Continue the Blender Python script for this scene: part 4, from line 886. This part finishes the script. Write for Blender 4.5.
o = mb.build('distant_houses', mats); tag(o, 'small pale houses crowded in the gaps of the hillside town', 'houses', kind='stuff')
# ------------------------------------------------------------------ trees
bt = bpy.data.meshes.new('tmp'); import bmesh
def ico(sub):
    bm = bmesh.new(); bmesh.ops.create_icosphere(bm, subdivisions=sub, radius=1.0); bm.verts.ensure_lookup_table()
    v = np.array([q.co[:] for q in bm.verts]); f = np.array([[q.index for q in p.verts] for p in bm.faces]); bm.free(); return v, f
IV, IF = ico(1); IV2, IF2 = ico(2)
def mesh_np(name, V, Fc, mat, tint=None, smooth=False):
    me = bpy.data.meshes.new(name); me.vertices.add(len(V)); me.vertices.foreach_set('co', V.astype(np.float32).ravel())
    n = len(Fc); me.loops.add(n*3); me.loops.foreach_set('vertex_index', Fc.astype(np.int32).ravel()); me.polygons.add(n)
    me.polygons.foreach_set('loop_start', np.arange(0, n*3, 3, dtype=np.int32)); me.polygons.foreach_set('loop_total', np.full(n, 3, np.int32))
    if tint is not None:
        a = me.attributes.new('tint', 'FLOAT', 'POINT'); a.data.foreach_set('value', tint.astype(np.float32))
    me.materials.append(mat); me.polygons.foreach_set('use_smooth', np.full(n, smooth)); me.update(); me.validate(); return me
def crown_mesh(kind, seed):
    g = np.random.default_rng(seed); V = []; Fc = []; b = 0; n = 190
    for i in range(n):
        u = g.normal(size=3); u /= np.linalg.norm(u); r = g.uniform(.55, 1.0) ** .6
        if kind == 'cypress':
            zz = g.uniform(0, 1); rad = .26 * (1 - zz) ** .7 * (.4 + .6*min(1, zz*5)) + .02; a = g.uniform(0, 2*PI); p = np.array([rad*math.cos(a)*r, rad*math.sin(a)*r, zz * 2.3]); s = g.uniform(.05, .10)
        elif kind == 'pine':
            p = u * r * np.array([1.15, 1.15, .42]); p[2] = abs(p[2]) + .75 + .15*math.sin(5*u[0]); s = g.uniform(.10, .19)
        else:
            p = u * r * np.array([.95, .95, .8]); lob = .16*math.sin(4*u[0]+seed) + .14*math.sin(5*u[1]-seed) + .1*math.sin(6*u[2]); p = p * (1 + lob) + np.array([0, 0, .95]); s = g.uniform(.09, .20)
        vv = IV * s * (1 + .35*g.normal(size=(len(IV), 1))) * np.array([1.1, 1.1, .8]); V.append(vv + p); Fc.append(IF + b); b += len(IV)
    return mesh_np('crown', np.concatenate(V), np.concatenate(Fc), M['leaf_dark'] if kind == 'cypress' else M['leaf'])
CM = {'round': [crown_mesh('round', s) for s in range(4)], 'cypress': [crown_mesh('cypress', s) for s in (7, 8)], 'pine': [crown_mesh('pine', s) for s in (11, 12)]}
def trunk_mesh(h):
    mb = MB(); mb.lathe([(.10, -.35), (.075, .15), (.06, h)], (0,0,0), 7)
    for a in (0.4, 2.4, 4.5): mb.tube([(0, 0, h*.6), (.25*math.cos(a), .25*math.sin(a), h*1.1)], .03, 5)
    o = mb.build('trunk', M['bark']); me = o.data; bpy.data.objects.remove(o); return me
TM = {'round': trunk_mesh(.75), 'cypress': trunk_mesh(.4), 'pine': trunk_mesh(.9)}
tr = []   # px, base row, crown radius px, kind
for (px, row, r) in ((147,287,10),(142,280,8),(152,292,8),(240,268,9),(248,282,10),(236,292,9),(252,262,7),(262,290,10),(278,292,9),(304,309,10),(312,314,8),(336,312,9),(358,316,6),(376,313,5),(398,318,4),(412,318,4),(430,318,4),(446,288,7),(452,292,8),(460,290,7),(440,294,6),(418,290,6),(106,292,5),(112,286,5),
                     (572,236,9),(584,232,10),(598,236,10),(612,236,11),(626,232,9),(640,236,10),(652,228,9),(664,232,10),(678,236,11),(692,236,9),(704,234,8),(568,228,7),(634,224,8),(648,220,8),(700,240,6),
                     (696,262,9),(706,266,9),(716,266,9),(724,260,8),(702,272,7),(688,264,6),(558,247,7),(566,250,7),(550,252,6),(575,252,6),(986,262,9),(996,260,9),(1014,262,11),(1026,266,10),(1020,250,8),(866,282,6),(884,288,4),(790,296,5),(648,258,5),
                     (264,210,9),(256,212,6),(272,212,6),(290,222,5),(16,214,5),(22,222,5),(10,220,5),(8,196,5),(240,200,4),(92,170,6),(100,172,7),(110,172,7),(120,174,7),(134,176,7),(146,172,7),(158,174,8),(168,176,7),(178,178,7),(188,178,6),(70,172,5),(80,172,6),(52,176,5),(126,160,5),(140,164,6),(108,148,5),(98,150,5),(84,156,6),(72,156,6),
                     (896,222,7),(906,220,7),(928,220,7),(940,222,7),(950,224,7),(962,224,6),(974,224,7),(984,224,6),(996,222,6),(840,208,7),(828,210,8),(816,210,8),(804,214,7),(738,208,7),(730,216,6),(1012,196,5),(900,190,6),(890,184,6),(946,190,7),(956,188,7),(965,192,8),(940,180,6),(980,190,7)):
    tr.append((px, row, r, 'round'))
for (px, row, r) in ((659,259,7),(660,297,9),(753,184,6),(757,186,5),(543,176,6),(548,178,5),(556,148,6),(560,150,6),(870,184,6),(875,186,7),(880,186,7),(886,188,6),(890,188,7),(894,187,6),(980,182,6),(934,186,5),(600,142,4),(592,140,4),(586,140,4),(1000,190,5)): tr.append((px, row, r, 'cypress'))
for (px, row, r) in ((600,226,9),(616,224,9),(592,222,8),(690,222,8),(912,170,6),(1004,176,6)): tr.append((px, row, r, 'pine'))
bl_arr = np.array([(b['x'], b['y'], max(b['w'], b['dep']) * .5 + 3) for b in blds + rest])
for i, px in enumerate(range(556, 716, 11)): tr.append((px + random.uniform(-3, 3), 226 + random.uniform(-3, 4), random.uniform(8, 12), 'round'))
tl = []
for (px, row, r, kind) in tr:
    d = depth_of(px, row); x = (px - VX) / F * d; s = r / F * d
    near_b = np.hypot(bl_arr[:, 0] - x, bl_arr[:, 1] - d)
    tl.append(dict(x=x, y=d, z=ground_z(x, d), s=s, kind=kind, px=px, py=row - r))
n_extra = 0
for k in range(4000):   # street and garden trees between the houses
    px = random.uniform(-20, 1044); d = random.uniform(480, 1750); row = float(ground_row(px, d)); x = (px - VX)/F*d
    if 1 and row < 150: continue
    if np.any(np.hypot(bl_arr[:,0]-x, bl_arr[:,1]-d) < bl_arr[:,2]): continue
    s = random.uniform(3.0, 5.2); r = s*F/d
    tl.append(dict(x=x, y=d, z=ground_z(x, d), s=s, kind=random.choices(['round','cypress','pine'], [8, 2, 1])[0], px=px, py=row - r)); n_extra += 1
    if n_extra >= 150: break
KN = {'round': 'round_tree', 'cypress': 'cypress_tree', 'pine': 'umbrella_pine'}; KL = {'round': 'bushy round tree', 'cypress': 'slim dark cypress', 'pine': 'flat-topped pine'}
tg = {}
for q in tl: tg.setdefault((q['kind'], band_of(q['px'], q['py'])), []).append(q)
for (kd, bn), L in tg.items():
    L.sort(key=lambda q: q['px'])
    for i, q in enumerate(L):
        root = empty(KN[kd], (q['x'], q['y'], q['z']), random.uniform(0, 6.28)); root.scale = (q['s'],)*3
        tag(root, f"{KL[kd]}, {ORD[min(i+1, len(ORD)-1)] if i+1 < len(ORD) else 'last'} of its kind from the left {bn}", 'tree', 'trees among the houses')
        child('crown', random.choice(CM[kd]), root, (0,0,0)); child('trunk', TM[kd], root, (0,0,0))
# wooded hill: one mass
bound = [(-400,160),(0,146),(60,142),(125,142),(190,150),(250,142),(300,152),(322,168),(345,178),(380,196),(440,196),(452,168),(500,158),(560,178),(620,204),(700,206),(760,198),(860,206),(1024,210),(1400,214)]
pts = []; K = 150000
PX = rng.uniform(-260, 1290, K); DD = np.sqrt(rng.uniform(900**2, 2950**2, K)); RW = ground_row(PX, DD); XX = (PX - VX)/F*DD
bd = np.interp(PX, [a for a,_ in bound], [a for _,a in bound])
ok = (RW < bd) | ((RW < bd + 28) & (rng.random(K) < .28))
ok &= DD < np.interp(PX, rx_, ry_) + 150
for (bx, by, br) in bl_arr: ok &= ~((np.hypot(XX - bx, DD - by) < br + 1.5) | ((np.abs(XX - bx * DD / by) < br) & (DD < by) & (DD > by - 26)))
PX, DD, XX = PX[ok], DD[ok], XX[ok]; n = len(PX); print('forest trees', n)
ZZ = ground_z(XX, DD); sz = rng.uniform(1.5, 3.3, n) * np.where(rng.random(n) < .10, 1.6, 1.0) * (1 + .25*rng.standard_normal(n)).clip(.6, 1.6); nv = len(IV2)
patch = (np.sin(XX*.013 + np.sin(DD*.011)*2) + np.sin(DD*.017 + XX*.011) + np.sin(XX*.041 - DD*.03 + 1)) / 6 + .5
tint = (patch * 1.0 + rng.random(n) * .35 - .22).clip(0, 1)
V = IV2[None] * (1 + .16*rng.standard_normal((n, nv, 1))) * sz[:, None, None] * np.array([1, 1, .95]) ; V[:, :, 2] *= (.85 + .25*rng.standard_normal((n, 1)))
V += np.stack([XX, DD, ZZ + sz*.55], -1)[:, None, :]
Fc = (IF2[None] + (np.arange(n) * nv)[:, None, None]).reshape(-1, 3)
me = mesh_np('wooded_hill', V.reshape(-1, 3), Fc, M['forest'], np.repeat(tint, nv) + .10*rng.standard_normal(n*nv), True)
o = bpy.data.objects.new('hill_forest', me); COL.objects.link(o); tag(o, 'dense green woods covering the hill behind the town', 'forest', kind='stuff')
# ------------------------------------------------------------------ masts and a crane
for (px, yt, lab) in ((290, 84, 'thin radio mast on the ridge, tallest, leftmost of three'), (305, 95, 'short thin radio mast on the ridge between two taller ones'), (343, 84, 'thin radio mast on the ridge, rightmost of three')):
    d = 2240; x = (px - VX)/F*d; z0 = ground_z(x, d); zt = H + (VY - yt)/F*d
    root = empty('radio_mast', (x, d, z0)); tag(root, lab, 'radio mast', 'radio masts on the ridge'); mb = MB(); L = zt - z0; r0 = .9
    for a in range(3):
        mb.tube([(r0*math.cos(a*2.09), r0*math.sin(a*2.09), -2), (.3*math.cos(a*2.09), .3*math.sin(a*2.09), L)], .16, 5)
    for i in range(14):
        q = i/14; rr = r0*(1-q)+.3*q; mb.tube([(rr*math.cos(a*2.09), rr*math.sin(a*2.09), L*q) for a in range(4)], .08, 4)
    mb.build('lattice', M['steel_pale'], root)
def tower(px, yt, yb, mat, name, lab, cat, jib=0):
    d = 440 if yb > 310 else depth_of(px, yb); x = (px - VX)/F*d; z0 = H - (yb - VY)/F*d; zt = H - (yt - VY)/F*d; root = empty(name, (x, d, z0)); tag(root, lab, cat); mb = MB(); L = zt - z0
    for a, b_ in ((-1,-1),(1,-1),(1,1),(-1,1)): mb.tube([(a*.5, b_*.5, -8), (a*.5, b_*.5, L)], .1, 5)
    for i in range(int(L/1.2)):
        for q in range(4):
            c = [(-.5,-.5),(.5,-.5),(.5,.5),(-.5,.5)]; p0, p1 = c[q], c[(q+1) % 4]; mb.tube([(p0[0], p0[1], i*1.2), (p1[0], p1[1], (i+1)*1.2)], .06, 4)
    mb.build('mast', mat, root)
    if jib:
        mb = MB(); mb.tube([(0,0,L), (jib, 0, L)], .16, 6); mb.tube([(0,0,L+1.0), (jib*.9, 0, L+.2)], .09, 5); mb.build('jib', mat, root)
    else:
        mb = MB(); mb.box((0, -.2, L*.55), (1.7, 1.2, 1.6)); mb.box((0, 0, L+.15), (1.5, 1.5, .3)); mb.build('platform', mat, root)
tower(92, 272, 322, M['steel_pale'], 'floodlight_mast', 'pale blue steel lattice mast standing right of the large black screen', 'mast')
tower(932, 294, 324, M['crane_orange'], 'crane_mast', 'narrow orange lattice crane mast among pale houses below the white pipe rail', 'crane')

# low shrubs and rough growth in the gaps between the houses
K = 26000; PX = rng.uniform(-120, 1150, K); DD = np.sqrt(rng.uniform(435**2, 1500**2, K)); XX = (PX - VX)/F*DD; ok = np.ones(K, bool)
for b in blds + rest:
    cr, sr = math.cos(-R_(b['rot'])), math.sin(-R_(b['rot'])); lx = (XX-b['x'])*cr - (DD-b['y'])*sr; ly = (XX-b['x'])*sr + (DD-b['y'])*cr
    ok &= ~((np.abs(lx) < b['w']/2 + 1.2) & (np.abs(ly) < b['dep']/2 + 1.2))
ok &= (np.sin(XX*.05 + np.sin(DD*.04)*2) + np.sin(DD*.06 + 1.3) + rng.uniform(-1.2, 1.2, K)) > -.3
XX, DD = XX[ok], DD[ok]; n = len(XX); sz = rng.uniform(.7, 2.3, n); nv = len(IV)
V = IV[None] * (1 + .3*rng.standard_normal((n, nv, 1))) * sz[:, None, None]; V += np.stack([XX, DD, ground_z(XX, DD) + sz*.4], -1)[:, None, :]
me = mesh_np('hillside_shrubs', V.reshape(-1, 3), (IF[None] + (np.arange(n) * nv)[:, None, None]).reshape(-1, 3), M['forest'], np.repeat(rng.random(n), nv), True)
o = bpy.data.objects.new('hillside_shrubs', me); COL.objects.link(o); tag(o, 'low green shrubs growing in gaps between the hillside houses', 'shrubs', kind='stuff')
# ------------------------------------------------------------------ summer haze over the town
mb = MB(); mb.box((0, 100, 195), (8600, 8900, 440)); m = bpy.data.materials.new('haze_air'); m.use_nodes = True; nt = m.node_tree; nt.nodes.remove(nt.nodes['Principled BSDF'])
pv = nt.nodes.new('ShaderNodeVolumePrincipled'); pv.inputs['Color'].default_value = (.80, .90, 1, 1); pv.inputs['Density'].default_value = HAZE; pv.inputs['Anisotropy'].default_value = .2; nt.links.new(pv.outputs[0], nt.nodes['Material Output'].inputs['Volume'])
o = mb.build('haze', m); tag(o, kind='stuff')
━━━━━━━━━━━━━━━━━━━━━━━━━━━━━━
** Exercise details **
List all lines above in which the string "from" appears.

** Solution below **
Continue the Blender Python script for this scene: part 4, from line 886. This part finishes the script. Write for Blender 4.5.
        tag(root, f"{KL[kd]}, {ORD[min(i+1, len(ORD)-1)] if i+1 < len(ORD) else 'last'} of its kind from the left {bn}", 'tree', 'trees among the houses')